Product Management | Agile
I was the Mac OS product manager for printing, type, and graphics at Apple. I was offered the position because I was a designer in Apple Creative Services—a target user who understood market needs. This allowed me to provide developers precise requirements about the design market. I’ve been a PM at several other companies in my career, sometimes in the absence of a formal PM hire.
I was formally trained in Agile when I was at Avaya. This has allowed me to integrate user experience design into Agile development processes at many companies.
Agile
I was trained in Agile while at Avaya. I have over 15 years experience integrating design deliverables into Agile processes.

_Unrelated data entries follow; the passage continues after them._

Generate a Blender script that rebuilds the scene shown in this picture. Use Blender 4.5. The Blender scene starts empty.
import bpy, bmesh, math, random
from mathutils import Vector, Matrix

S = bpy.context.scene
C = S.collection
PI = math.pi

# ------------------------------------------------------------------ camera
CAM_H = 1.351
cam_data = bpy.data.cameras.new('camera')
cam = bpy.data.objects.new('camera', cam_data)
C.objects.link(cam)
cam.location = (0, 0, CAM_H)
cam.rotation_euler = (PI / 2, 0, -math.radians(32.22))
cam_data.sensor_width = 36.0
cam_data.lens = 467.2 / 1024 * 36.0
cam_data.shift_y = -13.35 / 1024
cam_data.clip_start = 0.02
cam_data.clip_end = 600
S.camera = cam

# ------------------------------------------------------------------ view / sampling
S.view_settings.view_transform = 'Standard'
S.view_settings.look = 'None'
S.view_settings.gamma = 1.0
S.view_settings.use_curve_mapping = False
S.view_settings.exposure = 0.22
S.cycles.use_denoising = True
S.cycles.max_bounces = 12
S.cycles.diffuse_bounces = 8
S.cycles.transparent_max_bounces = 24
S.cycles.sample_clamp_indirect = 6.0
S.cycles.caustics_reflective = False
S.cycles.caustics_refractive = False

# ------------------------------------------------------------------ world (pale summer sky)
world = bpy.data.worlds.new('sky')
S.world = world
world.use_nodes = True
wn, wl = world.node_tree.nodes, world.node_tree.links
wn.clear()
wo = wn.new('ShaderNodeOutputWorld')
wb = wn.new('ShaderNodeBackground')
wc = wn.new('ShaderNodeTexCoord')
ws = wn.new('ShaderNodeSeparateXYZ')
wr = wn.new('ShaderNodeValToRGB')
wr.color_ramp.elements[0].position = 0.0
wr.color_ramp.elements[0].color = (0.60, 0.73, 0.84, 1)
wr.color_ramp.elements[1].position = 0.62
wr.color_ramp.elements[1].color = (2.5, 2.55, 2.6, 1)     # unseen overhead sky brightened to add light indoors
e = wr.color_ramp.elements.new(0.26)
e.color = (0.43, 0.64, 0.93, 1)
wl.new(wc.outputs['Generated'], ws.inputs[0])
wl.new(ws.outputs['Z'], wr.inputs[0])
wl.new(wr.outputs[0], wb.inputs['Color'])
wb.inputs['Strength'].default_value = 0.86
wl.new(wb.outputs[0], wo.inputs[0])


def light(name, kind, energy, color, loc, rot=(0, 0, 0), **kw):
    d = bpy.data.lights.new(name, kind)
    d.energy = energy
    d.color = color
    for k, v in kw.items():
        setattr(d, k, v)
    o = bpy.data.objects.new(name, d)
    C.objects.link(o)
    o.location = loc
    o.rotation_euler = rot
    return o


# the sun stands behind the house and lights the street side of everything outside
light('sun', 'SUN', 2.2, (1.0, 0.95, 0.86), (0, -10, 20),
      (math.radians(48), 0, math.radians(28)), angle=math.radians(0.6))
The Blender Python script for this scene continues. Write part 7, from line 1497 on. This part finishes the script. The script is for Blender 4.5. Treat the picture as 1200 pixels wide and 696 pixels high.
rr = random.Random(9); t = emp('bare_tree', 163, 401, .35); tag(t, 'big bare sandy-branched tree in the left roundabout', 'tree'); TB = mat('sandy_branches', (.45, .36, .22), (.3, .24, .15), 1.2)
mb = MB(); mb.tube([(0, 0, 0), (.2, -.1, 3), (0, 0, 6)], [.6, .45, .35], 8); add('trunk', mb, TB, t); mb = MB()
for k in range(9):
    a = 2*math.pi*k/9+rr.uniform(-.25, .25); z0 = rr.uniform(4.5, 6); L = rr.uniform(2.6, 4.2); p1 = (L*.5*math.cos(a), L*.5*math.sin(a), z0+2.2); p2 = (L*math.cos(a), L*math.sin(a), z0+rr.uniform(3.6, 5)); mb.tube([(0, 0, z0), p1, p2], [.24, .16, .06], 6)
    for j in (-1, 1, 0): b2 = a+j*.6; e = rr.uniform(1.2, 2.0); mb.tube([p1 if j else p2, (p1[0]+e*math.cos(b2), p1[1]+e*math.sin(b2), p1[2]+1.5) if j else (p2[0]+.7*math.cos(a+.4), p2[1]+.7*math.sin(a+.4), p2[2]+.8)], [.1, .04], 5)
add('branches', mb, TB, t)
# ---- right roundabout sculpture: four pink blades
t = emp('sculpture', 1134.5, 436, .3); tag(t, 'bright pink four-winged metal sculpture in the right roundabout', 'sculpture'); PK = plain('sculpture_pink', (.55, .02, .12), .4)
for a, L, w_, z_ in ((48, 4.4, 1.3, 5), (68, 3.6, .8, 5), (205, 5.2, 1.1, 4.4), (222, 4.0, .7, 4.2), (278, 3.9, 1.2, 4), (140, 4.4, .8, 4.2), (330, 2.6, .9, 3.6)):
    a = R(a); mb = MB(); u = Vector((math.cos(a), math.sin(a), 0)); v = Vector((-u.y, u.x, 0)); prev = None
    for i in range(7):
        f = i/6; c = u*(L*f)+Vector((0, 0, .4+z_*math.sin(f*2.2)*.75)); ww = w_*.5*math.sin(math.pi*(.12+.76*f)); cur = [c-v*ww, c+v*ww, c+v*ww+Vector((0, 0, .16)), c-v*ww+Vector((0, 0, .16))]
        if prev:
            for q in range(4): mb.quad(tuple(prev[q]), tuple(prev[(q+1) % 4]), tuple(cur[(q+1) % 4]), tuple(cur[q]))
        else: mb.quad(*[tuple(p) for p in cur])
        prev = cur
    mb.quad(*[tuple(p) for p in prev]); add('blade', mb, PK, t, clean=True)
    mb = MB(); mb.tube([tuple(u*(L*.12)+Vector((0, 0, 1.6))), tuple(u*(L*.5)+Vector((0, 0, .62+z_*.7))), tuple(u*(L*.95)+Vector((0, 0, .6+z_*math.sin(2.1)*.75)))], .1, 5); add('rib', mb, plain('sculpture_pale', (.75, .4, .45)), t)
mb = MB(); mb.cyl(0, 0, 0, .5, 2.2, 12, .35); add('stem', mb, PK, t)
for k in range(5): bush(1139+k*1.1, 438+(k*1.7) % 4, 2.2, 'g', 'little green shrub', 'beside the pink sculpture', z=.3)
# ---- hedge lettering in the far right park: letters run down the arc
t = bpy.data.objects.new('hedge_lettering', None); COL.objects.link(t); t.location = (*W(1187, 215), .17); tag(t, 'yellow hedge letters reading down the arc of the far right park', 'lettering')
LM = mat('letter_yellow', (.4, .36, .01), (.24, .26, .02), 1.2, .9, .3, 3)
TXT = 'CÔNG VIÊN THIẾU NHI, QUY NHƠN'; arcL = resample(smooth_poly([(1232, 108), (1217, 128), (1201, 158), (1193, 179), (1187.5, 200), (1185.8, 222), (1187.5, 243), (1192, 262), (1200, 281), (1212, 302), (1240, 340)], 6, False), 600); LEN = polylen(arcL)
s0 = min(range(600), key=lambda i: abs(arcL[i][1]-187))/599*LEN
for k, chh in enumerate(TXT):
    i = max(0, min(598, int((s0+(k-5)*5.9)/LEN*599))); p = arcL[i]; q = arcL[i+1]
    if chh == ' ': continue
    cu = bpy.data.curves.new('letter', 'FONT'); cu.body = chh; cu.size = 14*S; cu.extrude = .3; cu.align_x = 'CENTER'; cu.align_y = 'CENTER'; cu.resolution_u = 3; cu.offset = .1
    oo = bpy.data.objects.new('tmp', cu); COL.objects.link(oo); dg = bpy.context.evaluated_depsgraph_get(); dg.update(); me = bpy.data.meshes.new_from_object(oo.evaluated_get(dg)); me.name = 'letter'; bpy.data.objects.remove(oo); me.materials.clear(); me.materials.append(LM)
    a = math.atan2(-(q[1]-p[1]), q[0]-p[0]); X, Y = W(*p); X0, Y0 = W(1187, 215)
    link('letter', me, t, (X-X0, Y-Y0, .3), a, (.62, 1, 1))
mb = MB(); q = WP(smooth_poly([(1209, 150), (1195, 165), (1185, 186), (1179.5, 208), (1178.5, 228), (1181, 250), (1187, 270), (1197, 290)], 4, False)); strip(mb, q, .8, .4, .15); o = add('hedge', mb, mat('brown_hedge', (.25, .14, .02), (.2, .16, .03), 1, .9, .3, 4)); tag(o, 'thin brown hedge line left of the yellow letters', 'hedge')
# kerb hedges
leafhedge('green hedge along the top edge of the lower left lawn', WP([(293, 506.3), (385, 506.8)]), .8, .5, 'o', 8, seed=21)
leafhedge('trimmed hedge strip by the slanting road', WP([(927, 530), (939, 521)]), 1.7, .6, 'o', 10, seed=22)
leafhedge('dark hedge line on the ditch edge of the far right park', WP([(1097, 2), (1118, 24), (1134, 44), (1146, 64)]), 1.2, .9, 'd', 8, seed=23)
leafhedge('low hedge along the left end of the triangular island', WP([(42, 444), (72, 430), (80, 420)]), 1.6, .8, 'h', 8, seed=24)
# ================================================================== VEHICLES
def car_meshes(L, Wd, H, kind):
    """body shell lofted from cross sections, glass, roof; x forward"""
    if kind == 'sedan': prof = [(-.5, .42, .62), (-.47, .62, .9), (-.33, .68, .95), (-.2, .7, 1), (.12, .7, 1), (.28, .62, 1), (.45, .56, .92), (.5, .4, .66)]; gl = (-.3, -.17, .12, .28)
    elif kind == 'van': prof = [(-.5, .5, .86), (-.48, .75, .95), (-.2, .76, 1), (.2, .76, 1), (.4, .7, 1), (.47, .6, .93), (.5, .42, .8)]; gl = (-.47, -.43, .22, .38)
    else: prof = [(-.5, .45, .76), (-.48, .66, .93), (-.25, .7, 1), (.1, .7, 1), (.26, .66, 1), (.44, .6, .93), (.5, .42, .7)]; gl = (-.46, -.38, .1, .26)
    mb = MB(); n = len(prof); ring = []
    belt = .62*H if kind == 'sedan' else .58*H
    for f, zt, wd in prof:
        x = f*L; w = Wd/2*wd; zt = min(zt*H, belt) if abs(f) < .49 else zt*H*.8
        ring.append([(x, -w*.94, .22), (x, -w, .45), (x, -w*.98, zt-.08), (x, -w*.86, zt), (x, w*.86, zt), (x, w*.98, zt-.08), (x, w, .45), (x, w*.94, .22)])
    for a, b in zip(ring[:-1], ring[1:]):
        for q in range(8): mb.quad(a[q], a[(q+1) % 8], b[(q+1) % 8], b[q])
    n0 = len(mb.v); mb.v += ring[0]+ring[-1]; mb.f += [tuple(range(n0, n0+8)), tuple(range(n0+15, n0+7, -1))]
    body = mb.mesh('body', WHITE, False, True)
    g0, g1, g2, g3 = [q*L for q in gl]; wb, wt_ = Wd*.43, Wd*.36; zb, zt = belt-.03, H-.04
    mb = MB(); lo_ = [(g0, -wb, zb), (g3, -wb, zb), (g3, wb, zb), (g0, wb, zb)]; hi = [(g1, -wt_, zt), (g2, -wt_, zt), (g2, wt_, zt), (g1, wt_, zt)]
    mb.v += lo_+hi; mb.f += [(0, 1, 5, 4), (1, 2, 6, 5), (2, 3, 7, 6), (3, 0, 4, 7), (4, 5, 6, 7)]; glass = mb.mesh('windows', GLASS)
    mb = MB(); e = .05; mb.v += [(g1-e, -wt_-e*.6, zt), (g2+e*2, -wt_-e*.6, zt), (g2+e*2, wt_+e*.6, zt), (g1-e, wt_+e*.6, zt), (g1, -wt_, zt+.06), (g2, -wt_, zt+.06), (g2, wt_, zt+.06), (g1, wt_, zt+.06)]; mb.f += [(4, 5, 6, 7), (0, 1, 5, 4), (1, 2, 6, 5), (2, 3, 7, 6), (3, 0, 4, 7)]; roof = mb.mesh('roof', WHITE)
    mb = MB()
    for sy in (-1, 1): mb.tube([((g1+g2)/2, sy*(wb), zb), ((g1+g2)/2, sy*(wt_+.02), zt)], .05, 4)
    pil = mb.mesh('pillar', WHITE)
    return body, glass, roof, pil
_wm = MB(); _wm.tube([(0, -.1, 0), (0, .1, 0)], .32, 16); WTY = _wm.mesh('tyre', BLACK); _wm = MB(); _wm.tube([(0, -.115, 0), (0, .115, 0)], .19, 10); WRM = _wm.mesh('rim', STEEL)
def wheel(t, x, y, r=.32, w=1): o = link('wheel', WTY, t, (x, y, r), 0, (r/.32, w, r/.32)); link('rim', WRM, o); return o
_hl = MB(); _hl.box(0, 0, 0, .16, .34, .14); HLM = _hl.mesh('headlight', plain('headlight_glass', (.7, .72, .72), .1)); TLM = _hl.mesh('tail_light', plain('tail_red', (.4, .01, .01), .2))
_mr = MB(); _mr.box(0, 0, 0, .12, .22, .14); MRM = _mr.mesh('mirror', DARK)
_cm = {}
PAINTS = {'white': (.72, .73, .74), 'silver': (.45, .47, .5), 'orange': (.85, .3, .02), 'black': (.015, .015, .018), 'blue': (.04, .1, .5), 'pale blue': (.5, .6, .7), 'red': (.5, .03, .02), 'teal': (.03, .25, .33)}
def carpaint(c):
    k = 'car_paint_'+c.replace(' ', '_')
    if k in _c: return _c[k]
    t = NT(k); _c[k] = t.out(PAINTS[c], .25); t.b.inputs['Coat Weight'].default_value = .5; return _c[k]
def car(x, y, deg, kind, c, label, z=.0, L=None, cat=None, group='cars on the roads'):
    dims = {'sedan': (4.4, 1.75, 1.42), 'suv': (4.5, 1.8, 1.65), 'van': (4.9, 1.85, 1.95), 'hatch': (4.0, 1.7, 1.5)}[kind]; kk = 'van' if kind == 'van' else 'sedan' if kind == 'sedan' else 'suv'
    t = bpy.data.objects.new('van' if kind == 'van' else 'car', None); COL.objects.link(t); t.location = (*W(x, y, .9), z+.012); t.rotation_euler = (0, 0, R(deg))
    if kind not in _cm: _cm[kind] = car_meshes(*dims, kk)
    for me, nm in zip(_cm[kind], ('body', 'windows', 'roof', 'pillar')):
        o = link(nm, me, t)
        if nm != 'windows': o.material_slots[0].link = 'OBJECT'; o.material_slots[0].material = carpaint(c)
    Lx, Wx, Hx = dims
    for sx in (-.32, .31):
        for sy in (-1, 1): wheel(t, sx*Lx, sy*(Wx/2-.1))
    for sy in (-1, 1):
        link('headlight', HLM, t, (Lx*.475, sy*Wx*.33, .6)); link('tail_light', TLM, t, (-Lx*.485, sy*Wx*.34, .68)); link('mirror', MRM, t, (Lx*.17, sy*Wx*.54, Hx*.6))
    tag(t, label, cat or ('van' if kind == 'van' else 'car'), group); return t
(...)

This is an Agile-based user experience delivery timeline (VIEW FULL TIMELINE▸). Each line item is an Jira ticket/Agile story. The blue bars show estimated time required to create, review, update, and then deliver a design for each story. Gray arrows pointing to the right indicate the sprint when the development team will actually begin work on a given story. The goal is to make sure each story design is delivered prior to the sprint when it would actually be needed.
Because I participate in the entire Sprint Zero story creation and prioritization effort, I can coordinate with dev and PM leads to make sure Design delivers what’s at the start of any given sprint, if not earlier.
For example, look at story 4.7.1 (part of the Design feature, “Complete call log”) in the schedule above. My team needed to work on 4.7.1 in the context of other call log stories, the designs for which were needed for Iteration 3 (i.e. Sprint 3). The design requirements for 4.7.1, however, weren’t needed until Interation 5.